Tuesday, December 25, 2007

Whoever Endures to the End Will Be Saved

December 26, 2007

Feast of Saint Stephen, first martyr

By Melanie Rigney

“As they were stoning Stephen, he called out ‘Lord Jesus, receive my spirit.’” (Acts 7:59)

Jesus said to the disciples: “You will be hated by all because of my name, but whoever endures to the end will be saved.” (Matthew 10:22)


Jesus, let me sing your song of resurrection and redemption until the time comes for you to receive my spirit.


Today's Readings
The feast of the first martyr. A stoning. Jesus telling his disciples that children will have their parents put to death and fathers will hand over children.

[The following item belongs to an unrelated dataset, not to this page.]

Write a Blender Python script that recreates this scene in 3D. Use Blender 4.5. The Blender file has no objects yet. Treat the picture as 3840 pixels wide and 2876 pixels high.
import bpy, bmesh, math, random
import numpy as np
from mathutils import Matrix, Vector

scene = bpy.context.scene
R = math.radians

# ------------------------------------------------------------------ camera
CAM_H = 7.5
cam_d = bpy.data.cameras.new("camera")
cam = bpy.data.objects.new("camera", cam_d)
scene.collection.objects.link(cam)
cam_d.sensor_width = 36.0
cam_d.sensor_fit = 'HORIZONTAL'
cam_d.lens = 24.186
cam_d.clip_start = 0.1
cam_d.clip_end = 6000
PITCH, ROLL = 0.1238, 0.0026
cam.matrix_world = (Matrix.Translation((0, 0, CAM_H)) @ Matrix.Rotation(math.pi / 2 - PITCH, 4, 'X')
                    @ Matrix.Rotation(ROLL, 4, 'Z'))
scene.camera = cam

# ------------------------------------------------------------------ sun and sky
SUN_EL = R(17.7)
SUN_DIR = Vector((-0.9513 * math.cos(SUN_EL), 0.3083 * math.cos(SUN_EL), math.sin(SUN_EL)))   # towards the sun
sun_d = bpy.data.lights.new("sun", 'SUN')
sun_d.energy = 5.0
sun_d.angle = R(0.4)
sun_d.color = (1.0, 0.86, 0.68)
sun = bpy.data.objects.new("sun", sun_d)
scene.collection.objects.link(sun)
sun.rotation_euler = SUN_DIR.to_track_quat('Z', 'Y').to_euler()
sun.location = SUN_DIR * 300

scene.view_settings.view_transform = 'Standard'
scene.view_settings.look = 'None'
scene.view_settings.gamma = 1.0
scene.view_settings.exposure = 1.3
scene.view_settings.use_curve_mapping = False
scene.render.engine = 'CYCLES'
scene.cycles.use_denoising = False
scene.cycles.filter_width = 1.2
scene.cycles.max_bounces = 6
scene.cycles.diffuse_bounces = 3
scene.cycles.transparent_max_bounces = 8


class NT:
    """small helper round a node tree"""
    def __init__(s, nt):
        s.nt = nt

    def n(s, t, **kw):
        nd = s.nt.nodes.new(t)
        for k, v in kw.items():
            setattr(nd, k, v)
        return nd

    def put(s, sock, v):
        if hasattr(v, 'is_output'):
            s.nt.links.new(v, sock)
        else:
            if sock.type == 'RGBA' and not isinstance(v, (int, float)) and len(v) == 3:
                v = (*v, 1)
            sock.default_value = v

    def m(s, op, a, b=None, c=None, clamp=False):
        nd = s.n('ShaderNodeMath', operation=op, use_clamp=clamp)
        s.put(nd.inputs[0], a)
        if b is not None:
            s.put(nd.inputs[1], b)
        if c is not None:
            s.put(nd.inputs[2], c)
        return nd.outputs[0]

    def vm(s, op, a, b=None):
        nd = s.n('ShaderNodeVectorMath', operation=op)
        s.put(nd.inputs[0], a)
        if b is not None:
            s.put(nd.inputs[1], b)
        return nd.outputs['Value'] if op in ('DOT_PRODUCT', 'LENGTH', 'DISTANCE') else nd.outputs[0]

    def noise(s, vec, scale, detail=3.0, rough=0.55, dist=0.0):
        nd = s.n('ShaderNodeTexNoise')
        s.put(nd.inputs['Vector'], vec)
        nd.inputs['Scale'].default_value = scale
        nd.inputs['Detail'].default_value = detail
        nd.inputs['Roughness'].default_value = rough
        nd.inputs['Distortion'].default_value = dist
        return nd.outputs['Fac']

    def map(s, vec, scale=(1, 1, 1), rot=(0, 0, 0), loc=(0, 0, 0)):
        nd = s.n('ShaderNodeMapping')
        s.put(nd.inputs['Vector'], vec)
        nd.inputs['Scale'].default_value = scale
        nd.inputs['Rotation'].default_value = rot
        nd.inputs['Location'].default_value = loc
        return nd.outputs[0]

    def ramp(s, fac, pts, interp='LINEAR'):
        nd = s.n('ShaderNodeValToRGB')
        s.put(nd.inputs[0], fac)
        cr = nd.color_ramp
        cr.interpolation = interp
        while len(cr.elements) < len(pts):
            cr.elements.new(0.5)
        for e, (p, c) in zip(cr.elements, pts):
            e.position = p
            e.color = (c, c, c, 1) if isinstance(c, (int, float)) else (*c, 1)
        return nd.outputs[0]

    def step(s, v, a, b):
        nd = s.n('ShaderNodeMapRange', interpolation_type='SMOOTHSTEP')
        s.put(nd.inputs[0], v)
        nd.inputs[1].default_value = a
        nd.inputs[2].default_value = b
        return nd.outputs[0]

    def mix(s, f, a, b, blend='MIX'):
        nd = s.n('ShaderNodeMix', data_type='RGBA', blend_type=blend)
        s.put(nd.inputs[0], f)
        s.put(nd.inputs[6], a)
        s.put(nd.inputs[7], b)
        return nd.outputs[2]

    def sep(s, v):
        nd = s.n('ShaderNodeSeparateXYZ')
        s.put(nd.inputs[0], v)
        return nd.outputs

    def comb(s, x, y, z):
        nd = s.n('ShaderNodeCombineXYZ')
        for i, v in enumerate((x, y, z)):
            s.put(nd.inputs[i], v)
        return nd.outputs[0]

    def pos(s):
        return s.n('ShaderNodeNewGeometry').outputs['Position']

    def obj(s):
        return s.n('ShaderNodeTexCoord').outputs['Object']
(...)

Not exactly cheery material in the readings for the day after Christmas, is it?

And yet, there is hope. Stephen cries out to Jesus, strong to the end. And Christ promises us that if we endure all of this hatred and physical suffering, we will be saved. But ah, the getting there, that can be the difficult part.

You probably get a lot of those often cute and sometimes thoughtful e-mails you’re supposed to forward to ten of your friends. Heck, I’ve received some from Cursillistas who subscribe to the Tripod, and sent them on to some of you too. But the e-mail I received on Christmas Eve that spoke to this concept came from Shirley Stevens, a friend and well-known Pittsburgh poet.

Shirley sent on a meditation from Confronting Power and Sex in the Catholic Church: Reclaiming the Spirit of Jesus, a book by Sydney, Australia, retired Catholic Bishop Geoffrey Robinson. The book, published earlier this year, is a critical response to the Church’s handling of clerical sexual abuse.

This particular meditation speaks of the “song” of Jesus:

For in everything he did and in everything he said, Jesus Christ sang a song. Sometimes, when he cured a sick person, he sang softly and gently, a song full of love. Sometimes, when he told one of his beautiful stories, he sang a haunting melody, the kind of melody that, once heard, is never forgotten, the sort of melody you hum throughout the day without even knowing that you are doing it. Sometimes, when he defended the rights of the poor, his voice grew strong and powerful, until finally, from the cross, he sang so powerfully that his voice filled the universe.

Bishop Robinson goes on to describe how the song has been passed on through the ages and is now with us:

We must always remember that this song has two special characteristics. The first is that we…sing it badly, but if we sing it to the best of our ability, people do not hear only our voices. Behind us and through us they hear a stronger and surer voice of Jesus. The second is that we always sing it better when we learn to sing it together…all singing the one song in harmony, for it is still the most beautiful song the world has ever known. Compared to this song, there is little else that is of great importance.

Saint Stephen was singing the song as he was stoned. We sing the song every time we help someone in need, make a sacrifice, or attend an Ultreya. It is this song, this belief that will help us endure to the end.


How will you sing the song in the coming year? As a diva? In harmony? Resolve to remember that when you follow Christ, you are always in tune.